Hi Patricia, I think everyone is in agreement that co op apartments are definitely not considered to be real property. That’s why they aren’t paying property taxes directly like condo owners.
In fact, it’s the cooperative corporation that is the actual real estate owner here, of the entire building in fact. Therefore it’s the coop corporation that is paying NYC real estate taxes. The co op shareholders indirectly contribute to their share of the building’s taxes through their monthly maintenance fee. And as this article states, they get a Form 1098, aka co op tax deduction letter, by Jan 31st of each year to learn what exactly they paid in terms of property taxes etc. on behalf of the building.
By the way, since you asked about the new tax reform and law, Hauseit actually came out with an updated guide on NYC real estate taxes and taxes in general, updated for the Tax Cuts & Jobs Act of 2018. https://www.hauseit.com/nyc-real-estate-taxes/
Hi, I just purchased a co-op in NY and moving in starting this coming mid-December.

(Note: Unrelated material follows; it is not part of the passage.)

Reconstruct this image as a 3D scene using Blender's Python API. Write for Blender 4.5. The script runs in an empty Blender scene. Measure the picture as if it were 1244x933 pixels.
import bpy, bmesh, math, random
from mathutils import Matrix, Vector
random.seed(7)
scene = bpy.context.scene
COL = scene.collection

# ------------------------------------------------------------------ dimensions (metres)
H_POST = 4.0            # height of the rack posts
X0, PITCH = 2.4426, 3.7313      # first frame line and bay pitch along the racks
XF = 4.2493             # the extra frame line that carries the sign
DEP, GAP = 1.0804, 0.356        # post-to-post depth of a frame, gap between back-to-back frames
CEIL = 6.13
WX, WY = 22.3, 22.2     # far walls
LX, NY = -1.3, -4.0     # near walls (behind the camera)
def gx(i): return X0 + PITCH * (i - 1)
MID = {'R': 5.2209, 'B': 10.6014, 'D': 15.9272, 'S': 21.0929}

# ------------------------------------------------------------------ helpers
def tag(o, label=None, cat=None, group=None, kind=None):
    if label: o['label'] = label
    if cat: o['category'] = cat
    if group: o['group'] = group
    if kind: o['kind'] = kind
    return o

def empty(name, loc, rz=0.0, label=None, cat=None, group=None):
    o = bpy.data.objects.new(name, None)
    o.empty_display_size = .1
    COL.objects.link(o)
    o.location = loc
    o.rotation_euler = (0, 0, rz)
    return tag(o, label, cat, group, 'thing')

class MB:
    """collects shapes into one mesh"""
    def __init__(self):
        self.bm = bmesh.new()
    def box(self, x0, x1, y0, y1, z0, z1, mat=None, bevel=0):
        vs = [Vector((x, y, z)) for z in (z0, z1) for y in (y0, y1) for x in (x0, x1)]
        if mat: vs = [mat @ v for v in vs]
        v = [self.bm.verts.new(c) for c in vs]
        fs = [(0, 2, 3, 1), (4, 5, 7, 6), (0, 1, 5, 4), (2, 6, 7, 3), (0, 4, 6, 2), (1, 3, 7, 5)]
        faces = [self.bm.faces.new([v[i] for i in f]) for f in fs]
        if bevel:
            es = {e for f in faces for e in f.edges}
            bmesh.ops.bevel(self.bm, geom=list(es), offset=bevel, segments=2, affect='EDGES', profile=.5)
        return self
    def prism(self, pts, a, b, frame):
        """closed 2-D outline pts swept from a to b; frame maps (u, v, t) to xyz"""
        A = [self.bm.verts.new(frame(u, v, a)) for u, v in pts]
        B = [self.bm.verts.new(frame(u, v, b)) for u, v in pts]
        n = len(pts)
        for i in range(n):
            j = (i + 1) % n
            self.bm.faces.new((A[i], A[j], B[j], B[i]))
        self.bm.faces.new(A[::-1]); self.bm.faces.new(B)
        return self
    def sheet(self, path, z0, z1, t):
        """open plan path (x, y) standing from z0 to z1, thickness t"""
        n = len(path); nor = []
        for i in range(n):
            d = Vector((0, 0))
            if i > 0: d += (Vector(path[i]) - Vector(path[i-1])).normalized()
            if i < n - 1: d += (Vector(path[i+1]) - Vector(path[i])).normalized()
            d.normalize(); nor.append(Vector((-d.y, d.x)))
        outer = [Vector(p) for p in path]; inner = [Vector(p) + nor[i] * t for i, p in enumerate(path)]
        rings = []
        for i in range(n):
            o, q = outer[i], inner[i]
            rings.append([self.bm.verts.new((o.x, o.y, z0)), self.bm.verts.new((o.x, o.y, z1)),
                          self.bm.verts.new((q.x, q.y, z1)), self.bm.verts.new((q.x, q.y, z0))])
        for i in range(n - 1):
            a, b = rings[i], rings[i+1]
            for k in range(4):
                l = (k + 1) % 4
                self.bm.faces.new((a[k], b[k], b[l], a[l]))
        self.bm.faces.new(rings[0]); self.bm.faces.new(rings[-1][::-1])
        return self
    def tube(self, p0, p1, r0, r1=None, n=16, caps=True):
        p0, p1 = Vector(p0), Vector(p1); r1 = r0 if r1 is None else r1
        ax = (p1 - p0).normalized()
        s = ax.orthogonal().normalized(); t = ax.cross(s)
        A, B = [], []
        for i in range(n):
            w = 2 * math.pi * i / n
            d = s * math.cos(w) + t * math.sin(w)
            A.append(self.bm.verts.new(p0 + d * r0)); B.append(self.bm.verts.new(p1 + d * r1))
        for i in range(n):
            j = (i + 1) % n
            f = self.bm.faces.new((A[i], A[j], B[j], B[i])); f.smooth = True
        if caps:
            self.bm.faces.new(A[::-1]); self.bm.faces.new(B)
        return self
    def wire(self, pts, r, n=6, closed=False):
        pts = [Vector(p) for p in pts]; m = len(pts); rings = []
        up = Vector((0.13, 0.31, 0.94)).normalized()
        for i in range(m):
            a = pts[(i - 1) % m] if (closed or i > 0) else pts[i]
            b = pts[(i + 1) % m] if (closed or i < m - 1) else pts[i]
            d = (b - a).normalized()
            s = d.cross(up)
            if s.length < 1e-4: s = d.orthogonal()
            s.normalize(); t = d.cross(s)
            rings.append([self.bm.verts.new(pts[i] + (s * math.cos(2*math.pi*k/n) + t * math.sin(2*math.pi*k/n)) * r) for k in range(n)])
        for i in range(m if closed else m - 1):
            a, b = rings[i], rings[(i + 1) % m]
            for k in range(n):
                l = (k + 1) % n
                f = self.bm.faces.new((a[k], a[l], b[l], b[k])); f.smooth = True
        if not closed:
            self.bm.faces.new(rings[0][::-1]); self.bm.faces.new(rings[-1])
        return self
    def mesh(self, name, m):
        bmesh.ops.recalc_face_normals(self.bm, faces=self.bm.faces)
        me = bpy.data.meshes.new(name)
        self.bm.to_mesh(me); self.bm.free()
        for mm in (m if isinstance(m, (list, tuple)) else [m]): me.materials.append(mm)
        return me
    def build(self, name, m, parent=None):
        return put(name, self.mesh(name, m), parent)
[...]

Wondering how the new property tax law that starts in 2020 will effect co-op tax deductible? Any explanation or reply appreciated. Thank you – Shari
Confused as I prepare my own returns this year for the first time in decades. Not sure how to treat this deduction. I received a 1098 AND a co-op deduction letter from which I performed the above calculation. What do I do with the calculated deduction from the letter?